Partire dalla globalizzazione per Prodi significa arrivare in Calabria. «Il Mediterraneo è lo sbocco naturale dell´Asia. Da Gioia Tauro ad Amsterdam ci sono cinque giorni di navigazione in più. A meno che non siamo completamente cretini, le navi devono fermarsi in Italia, la Cina e l´India le dobbiamo prendere noi. Però niente storie, voglio parlare di questo con tutti e i sindacati devono darci una mano…». Ecco il punto, la capacità del centrosinistra di offrire credibilità con una coalizione a volte divisa, comunque molto ampia. «Le primarie dobbiamo farle anche per quello, per dare un´immagine di stabilità. E l´indicazione di Arturo Parisi, il politico che ci crede di più, come responsabile del gruppo che lavora su questo è la prova che vogliamo farle sul serio». Lui vede il bicchiere mezzo pieno. «Abbiamo già individuato otto candidati presidente per le regioni, quasi nove. Andando avanti, i nodi si sciolgono. Capisco Mastella, tira la corda fino all´ultimo cercando di ottenere il massimo. Fa la sua partita». Parla di alcune regioni in bilico. «In Veneto è difficile, a meno che loro non mettano un leghista. Ma si sono già scottati in Friuli… In Piemonte può essere più aperta. Lì abbiamo tre nomi: Marcenaro, Morgando e la Bresso. Gli opinion poll per la Bresso sono formidabili. I Ds vogliono Marcenaro, che è il loro segretario regionale, ma Fassino è preciso e vuole vincere davvero, quindi se la Bresso è più forte… ».

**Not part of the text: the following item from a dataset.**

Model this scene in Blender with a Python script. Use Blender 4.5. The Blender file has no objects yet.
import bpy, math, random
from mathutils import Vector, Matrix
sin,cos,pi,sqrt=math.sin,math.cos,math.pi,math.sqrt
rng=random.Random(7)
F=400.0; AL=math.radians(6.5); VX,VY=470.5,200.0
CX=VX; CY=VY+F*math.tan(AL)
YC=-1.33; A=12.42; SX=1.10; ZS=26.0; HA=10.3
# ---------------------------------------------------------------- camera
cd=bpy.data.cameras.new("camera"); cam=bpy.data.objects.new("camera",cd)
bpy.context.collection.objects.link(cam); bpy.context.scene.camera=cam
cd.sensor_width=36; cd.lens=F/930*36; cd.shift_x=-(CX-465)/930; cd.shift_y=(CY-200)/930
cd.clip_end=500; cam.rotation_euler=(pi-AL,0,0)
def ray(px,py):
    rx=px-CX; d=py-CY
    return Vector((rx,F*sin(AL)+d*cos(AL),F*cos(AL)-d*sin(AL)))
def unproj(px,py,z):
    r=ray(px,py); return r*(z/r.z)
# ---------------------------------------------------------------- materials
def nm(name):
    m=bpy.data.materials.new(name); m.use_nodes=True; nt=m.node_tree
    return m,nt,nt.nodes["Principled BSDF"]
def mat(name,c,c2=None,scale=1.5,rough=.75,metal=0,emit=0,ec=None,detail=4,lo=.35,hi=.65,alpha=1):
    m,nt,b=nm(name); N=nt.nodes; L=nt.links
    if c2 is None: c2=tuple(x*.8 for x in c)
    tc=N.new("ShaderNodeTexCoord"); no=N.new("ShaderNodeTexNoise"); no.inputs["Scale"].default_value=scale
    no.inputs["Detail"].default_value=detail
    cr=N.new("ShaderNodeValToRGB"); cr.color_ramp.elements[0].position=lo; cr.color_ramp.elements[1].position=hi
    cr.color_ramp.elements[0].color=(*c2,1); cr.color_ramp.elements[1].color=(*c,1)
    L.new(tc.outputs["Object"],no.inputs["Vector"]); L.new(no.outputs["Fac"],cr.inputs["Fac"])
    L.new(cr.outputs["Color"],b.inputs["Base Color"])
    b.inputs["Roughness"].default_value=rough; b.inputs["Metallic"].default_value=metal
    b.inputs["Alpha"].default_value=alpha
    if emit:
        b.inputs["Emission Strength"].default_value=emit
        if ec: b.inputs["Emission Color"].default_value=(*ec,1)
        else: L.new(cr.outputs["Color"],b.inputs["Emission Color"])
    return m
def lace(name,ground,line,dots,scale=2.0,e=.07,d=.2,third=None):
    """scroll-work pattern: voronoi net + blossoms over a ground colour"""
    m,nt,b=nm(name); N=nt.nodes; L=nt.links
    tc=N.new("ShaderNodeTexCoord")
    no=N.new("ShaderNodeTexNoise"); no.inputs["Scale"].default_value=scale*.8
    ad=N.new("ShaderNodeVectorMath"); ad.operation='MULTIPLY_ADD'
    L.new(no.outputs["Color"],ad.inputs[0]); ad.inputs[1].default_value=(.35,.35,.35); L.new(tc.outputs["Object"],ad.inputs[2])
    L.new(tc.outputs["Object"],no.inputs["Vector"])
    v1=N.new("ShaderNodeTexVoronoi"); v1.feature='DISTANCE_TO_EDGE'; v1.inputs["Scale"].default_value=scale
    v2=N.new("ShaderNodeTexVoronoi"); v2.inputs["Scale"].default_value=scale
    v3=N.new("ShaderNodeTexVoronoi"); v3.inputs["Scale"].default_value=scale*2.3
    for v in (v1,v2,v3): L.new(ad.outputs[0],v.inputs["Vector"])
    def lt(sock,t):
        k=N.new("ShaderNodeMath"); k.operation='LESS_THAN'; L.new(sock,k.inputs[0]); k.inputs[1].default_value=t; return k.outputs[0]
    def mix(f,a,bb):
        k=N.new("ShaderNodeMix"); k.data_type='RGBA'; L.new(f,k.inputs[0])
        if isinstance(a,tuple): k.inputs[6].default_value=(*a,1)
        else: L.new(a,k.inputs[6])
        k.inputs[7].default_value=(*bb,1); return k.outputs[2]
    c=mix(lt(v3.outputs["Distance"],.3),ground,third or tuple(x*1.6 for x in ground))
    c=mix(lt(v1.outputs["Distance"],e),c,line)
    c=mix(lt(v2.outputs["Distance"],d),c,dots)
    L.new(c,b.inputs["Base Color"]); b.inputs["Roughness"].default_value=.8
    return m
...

Lui si tirerà fuori dalle polemiche quotidiane. Se il Polo lo provoca cercherà di non farsi coinvolgere. Quando l´Ulivo lo chiamerà a risolvere i problemi contingenti, ci sarà ma a distanza. I primi tre giorni della settimana starà a Roma, gli altri a Bologna, «ma soprattutto in giro per l´Italia» a sfoltire quell´elenco «alto così». C´è la querelle sul nome. Prodi sorride. «Alleanza o Grande alleanza, non è molto importante. Mi interessa invece tenere in vita l´Ulivo, quello è il brand più importante. E non ci rinuncio».